The Trump regime is looking at the shuttered former Augusta Correctional Center in Craigsville as a possible location for an ICE detention center.
I hate to say, this one is too easy to make happen for it not to end up happening.
We’re learning this through the ACLU, which obtained, through a Freedom of Information Act request, that the regime is considering a total of six new locations for its ICE gulags, with our former prison facility at the top of the list.
The former Augusta Correctional Center facility, which was closed by the state in 2024, is on the low end of the scale in terms of capacity – the state listed its capacity at 1,222 inmates.
ICYMI
- VADOC closing Augusta Correctional Center, two other state prisons, in 2024
- Youngkin’s plan to close Augusta Correctional Center benefits only him
I’m assuming there that the feds, under the thumb of Stephen Miller, wouldn’t mind shoving as many detainees as it could get away with in that tiny space.

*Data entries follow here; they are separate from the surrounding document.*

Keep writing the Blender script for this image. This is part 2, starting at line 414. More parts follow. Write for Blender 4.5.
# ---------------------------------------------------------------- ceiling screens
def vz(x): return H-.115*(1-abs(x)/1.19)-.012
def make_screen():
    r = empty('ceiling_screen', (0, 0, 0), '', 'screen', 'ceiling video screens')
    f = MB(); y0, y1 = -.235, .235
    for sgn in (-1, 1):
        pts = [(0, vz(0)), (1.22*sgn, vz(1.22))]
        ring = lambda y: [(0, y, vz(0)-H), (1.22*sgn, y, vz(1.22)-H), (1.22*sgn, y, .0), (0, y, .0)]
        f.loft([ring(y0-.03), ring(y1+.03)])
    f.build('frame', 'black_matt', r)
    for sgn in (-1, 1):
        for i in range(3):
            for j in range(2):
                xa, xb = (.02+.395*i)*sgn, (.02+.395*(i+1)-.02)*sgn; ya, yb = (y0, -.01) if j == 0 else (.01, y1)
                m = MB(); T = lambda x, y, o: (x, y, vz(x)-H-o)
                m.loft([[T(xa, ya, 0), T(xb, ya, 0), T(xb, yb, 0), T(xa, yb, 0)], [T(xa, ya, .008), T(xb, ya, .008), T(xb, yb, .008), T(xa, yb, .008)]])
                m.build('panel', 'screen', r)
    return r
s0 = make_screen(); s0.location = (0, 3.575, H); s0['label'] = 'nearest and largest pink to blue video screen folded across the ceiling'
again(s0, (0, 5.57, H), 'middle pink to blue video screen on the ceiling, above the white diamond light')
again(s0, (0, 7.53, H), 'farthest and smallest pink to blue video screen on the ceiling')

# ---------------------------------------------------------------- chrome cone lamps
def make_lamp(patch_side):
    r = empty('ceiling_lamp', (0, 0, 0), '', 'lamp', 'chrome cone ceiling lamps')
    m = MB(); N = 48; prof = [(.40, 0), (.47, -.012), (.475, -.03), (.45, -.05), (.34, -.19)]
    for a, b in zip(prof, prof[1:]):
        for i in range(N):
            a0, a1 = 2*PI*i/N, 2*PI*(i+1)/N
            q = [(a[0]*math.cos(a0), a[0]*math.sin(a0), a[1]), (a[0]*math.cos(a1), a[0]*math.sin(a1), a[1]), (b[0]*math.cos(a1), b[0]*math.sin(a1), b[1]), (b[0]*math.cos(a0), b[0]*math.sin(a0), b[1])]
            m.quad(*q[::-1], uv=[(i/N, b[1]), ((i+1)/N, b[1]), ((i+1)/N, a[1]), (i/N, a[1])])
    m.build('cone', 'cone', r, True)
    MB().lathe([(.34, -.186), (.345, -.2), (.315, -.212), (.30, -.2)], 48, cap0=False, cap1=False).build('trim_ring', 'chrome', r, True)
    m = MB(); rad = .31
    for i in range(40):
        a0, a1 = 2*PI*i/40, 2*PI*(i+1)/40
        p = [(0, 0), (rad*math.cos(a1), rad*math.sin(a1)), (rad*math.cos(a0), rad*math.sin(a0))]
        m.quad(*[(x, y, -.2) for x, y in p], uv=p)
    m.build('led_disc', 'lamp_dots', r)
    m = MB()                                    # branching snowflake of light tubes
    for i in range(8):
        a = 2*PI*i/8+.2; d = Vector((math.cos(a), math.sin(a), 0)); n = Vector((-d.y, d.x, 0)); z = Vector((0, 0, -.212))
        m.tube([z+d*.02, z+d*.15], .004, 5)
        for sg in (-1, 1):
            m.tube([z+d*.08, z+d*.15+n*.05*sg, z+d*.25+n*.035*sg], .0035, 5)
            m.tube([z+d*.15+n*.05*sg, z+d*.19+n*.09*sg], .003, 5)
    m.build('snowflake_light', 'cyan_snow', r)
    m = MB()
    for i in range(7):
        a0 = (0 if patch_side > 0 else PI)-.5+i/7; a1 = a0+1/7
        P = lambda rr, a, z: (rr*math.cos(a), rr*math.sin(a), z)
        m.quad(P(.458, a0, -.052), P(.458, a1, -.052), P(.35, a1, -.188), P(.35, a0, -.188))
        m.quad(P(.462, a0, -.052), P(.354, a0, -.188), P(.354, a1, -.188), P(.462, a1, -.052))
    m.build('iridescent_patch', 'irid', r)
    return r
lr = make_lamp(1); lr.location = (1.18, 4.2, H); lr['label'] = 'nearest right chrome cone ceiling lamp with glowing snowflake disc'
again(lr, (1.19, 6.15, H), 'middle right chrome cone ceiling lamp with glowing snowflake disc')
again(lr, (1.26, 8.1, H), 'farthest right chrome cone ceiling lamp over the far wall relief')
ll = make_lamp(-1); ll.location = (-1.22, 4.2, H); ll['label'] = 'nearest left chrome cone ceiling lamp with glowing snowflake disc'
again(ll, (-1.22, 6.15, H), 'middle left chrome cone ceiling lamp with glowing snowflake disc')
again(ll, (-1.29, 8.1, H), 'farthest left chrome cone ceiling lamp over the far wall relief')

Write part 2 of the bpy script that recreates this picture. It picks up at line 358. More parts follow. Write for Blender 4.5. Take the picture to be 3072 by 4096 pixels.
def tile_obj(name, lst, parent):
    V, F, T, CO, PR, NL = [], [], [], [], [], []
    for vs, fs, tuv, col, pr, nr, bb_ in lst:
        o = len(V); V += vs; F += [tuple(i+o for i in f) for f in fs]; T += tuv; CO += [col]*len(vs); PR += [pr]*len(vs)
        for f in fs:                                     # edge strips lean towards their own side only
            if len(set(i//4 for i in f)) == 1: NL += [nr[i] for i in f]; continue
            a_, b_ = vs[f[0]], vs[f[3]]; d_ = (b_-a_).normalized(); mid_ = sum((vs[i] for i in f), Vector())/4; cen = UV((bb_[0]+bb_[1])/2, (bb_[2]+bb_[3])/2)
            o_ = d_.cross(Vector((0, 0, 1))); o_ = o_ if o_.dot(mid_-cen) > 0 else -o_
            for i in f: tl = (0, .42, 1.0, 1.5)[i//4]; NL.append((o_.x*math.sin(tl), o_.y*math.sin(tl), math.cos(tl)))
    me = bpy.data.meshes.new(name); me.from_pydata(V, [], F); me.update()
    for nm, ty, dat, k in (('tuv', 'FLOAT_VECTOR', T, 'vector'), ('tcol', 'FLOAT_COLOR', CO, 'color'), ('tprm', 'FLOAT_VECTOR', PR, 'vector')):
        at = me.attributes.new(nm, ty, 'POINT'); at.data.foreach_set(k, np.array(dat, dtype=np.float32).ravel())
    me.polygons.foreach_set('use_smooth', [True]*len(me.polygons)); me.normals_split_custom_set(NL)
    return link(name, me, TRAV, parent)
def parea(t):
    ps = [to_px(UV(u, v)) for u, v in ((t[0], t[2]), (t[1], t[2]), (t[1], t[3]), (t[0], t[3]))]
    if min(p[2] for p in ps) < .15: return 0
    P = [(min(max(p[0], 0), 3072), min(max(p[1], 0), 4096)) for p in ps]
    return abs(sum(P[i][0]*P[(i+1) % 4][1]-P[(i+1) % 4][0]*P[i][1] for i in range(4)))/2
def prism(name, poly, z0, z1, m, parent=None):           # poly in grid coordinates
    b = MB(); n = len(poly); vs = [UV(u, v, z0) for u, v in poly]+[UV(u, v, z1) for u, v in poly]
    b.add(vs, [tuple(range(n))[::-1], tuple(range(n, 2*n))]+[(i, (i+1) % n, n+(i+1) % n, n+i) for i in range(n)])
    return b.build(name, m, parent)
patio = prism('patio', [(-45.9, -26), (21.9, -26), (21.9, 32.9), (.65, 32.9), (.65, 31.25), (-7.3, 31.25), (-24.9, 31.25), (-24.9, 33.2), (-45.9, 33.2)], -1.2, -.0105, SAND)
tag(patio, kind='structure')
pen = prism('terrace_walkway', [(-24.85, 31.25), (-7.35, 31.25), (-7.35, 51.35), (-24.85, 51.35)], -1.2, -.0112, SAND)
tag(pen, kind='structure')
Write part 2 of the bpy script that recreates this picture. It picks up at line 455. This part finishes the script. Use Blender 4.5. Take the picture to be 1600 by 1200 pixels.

The ACLU got its hands on the regime’s plans in response to a lawsuit filed in October, after ICE failed to respond to a previous FOIA request.
The civil-liberties group highlighted in a press release past issues at ACC that factored into the state’s decision to close the facility – including documented sexual assaults of inmates, and guilty pleas on drug-smuggling charges involving former corrections officers.
“It’s egregious that ICE is actively considering reopening facilities notorious for abuse and corruption – and they’re using our taxpayer dollars to fuel this expansion,” said Eunice Cho, senior counsel at the ACLU’s National Prison Project. “Six people have already died in ICE custody in the first three weeks of the year. ICE has given us no reason to believe that these detention centers would be any safer than the abusive facilities it already operates.”
“The Trump administration cannot be allowed to continue its weaponization of immigration detention in secret,” said Sophia Gregg, senior immigrants’ rights attorney at the ACLU of Virginia. “As we have seen, abuse and civil rights violations are rampant in these facilities, and the public has a right to know where and how the government intends to expand its use of these deadly facilities.”